**Work to do:** Check every line of the data below for the string "part", and copy the ones that hold it.

**Given data:**
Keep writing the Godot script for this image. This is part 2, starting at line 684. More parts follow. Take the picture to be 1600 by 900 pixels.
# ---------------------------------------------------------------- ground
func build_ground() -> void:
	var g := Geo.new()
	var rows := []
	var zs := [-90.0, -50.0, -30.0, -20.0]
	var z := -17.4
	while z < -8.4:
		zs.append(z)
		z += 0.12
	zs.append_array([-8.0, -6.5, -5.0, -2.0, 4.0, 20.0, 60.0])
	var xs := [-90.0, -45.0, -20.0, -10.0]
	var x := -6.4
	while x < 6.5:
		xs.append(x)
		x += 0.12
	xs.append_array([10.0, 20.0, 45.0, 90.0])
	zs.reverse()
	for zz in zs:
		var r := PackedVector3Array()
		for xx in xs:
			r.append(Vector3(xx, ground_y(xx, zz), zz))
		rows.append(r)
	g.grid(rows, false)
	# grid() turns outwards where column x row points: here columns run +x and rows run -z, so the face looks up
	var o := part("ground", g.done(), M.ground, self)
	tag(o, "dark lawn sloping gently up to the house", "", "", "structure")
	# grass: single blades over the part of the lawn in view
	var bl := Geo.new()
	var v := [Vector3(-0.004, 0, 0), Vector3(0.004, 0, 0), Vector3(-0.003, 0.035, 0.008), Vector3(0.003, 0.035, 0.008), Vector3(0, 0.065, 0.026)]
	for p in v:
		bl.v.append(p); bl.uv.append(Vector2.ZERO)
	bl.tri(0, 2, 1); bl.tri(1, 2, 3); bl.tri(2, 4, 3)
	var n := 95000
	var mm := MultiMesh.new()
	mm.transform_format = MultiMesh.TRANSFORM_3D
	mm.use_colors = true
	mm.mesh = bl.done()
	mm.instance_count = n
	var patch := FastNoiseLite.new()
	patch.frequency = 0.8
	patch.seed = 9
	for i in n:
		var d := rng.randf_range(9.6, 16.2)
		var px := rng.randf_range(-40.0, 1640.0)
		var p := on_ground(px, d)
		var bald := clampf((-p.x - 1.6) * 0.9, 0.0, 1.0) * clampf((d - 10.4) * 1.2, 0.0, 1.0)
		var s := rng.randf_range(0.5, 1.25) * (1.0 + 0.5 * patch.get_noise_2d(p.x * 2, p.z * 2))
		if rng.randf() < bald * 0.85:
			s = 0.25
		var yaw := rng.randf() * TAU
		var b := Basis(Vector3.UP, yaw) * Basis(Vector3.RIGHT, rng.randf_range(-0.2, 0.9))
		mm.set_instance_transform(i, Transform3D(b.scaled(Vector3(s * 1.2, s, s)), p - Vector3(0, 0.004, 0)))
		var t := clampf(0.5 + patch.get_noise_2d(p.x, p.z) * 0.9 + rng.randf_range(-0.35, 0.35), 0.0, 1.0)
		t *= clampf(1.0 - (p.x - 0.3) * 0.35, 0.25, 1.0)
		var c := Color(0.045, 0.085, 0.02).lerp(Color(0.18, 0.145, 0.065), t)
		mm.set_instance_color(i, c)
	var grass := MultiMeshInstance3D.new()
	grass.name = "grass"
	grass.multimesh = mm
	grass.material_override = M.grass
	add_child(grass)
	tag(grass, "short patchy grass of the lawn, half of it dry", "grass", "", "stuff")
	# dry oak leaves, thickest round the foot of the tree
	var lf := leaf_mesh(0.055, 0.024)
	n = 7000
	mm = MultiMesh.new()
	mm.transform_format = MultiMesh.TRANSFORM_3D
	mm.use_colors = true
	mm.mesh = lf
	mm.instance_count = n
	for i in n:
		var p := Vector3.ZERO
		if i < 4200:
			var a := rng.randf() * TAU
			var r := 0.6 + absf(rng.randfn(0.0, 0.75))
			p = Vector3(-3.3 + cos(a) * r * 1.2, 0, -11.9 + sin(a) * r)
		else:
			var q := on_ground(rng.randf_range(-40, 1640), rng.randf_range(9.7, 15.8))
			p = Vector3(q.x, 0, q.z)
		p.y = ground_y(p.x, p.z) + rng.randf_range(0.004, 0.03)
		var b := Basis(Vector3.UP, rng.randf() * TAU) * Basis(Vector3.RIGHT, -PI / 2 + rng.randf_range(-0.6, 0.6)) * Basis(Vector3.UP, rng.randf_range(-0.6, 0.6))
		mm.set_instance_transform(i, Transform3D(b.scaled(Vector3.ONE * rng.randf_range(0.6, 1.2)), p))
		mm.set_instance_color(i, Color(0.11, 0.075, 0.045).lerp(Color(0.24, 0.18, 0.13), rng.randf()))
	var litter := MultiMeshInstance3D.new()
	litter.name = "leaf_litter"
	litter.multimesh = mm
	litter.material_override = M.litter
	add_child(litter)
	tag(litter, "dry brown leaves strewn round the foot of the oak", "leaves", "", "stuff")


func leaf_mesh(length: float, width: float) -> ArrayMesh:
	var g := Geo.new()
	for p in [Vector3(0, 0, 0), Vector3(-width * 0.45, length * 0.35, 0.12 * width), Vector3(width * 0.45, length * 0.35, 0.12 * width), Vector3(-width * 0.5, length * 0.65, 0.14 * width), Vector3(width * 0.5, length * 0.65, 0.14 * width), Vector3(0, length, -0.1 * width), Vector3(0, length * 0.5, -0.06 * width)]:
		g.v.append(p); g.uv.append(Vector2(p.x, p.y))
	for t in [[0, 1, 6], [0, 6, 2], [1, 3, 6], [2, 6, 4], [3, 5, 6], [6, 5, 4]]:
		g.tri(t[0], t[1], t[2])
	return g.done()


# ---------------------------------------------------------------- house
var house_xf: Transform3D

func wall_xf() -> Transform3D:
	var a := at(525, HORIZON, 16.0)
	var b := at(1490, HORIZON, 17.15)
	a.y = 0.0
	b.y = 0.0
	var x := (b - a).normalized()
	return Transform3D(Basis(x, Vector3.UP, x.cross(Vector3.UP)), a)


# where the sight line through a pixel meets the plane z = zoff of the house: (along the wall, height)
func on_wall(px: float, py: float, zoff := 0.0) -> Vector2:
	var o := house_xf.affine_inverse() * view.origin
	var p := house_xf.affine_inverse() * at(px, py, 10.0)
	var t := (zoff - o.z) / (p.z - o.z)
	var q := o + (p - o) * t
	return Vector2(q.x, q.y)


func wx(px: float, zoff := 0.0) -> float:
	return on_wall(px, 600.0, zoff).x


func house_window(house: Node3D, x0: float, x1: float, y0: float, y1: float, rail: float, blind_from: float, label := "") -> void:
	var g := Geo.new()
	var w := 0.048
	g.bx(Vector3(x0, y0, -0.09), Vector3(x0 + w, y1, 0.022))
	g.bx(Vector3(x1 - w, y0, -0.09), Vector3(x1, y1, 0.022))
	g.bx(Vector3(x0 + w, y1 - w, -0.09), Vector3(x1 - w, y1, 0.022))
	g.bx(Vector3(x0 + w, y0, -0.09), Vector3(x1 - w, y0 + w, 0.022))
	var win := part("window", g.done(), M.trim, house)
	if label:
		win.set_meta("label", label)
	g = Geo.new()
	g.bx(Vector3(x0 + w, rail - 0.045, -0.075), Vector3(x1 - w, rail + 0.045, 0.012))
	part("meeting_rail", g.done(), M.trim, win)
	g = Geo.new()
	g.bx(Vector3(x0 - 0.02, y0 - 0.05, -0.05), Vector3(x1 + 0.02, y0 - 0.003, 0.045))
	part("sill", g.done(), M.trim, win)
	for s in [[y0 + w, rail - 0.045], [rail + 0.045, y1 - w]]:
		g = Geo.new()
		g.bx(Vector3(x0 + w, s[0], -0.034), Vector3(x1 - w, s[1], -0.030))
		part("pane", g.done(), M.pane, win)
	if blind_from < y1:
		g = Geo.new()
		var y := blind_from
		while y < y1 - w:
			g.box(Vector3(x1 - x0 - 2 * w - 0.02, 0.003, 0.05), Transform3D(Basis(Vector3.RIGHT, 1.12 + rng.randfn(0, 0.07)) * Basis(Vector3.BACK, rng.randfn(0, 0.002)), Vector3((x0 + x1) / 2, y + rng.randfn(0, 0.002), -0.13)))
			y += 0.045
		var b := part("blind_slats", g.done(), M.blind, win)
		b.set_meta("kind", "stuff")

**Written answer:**
Keep writing the Godot script for this image. This is part 2, starting at line 684. More parts follow. Take the picture to be 1600 by 900 pixels.
	var o := part("ground", g.done(), M.ground, self)
	# grass: single blades over the part of the lawn in view
	var win := part("window", g.done(), M.trim, house)
	part("meeting_rail", g.done(), M.trim, win)
	part("sill", g.done(), M.trim, win)
		part("pane", g.done(), M.pane, win)
		var b := part("blind_slats", g.done(), M.blind, win)